==== Stored data

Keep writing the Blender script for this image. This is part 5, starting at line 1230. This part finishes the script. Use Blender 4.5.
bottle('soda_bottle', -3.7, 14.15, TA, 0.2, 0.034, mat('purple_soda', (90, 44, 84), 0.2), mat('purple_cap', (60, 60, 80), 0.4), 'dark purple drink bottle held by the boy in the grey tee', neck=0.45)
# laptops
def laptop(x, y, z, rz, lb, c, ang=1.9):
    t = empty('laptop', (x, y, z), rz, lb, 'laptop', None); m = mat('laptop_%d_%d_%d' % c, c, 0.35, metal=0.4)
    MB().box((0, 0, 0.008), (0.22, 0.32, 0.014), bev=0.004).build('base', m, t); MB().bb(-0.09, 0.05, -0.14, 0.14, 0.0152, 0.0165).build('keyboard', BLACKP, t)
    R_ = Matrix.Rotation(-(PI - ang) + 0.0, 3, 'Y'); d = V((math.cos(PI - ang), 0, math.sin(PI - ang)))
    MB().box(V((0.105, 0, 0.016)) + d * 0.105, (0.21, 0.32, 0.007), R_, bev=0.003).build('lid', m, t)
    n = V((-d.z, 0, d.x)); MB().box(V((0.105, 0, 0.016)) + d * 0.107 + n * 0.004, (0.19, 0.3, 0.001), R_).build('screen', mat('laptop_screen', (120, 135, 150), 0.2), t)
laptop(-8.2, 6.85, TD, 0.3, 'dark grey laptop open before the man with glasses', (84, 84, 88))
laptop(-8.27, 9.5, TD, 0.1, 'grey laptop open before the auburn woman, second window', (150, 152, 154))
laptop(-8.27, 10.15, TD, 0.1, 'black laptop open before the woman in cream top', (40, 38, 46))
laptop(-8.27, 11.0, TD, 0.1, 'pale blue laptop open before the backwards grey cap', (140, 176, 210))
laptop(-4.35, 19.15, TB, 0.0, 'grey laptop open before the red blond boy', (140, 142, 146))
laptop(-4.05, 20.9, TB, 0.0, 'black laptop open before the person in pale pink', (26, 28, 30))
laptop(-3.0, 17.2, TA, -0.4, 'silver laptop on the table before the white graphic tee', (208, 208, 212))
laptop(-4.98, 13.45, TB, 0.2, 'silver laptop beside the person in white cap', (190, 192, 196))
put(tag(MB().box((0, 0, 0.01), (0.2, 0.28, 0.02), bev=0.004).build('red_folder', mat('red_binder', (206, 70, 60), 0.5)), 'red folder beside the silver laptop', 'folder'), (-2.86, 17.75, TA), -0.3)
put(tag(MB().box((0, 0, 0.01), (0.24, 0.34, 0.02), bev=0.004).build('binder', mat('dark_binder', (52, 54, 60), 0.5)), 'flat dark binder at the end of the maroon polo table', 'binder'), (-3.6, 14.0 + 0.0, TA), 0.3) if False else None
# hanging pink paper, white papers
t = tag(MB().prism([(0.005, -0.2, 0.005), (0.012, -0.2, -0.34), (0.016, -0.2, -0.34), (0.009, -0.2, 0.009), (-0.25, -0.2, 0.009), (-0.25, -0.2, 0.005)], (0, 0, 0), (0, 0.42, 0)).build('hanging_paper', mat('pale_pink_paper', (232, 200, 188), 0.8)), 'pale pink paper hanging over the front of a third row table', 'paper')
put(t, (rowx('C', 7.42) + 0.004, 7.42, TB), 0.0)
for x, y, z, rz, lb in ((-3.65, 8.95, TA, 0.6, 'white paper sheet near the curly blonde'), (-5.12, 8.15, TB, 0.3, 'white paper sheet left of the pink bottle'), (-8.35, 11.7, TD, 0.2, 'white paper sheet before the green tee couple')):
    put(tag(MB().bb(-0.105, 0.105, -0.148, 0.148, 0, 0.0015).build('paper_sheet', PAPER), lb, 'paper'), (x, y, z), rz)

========

> _What is needed_
Each line of the listing should be echoed back exactly.

> _Output of the task_
Keep writing the Blender script for this image. This is part 5, starting at line 1230. This part finishes the script. Use Blender 4.5.
bottle('soda_bottle', -3.7, 14.15, TA, 0.2, 0.034, mat('purple_soda', (90, 44, 84), 0.2), mat('purple_cap', (60, 60, 80), 0.4), 'dark purple drink bottle held by the boy in the grey tee', neck=0.45)
# laptops
def laptop(x, y, z, rz, lb, c, ang=1.9):
    t = empty('laptop', (x, y, z), rz, lb, 'laptop', None); m = mat('laptop_%d_%d_%d' % c, c, 0.35, metal=0.4)
    MB().box((0, 0, 0.008), (0.22, 0.32, 0.014), bev=0.004).build('base', m, t); MB().bb(-0.09, 0.05, -0.14, 0.14, 0.0152, 0.0165).build('keyboard', BLACKP, t)
    R_ = Matrix.Rotation(-(PI - ang) + 0.0, 3, 'Y'); d = V((math.cos(PI - ang), 0, math.sin(PI - ang)))
    MB().box(V((0.105, 0, 0.016)) + d * 0.105, (0.21, 0.32, 0.007), R_, bev=0.003).build('lid', m, t)
    n = V((-d.z, 0, d.x)); MB().box(V((0.105, 0, 0.016)) + d * 0.107 + n * 0.004, (0.19, 0.3, 0.001), R_).build('screen', mat('laptop_screen', (120, 135, 150), 0.2), t)
laptop(-8.2, 6.85, TD, 0.3, 'dark grey laptop open before the man with glasses', (84, 84, 88))
laptop(-8.27, 9.5, TD, 0.1, 'grey laptop open before the auburn woman, second window', (150, 152, 154))
laptop(-8.27, 10.15, TD, 0.1, 'black laptop open before the woman in cream top', (40, 38, 46))
laptop(-8.27, 11.0, TD, 0.1, 'pale blue laptop open before the backwards grey cap', (140, 176, 210))
laptop(-4.35, 19.15, TB, 0.0, 'grey laptop open before the red blond boy', (140, 142, 146))
laptop(-4.05, 20.9, TB, 0.0, 'black laptop open before the person in pale pink', (26, 28, 30))
laptop(-3.0, 17.2, TA, -0.4, 'silver laptop on the table before the white graphic tee', (208, 208, 212))
laptop(-4.98, 13.45, TB, 0.2, 'silver laptop beside the person in white cap', (190, 192, 196))
put(tag(MB().box((0, 0, 0.01), (0.2, 0.28, 0.02), bev=0.004).build('red_folder', mat('red_binder', (206, 70, 60), 0.5)), 'red folder beside the silver laptop', 'folder'), (-2.86, 17.75, TA), -0.3)
put(tag(MB().box((0, 0, 0.01), (0.24, 0.34, 0.02), bev=0.004).build('binder', mat('dark_binder', (52, 54, 60), 0.5)), 'flat dark binder at the end of the maroon polo table', 'binder'), (-3.6, 14.0 + 0.0, TA), 0.3) if False else None
# hanging pink paper, white papers
t = tag(MB().prism([(0.005, -0.2, 0.005), (0.012, -0.2, -0.34), (0.016, -0.2, -0.34), (0.009, -0.2, 0.009), (-0.25, -0.2, 0.009), (-0.25, -0.2, 0.005)], (0, 0, 0), (0, 0.42, 0)).build('hanging_paper', mat('pale_pink_paper', (232, 200, 188), 0.8)), 'pale pink paper hanging over the front of a third row table', 'paper')
put(t, (rowx('C', 7.42) + 0.004, 7.42, TB), 0.0)
for x, y, z, rz, lb in ((-3.65, 8.95, TA, 0.6, 'white paper sheet near the curly blonde'), (-5.12, 8.15, TB, 0.3, 'white paper sheet left of the pink bottle'), (-8.35, 11.7, TD, 0.2, 'white paper sheet before the green tee couple')):
    put(tag(MB().bb(-0.105, 0.105, -0.148, 0.148, 0, 0.0015).build('paper_sheet', PAPER), lb, 'paper'), (x, y, z), rz)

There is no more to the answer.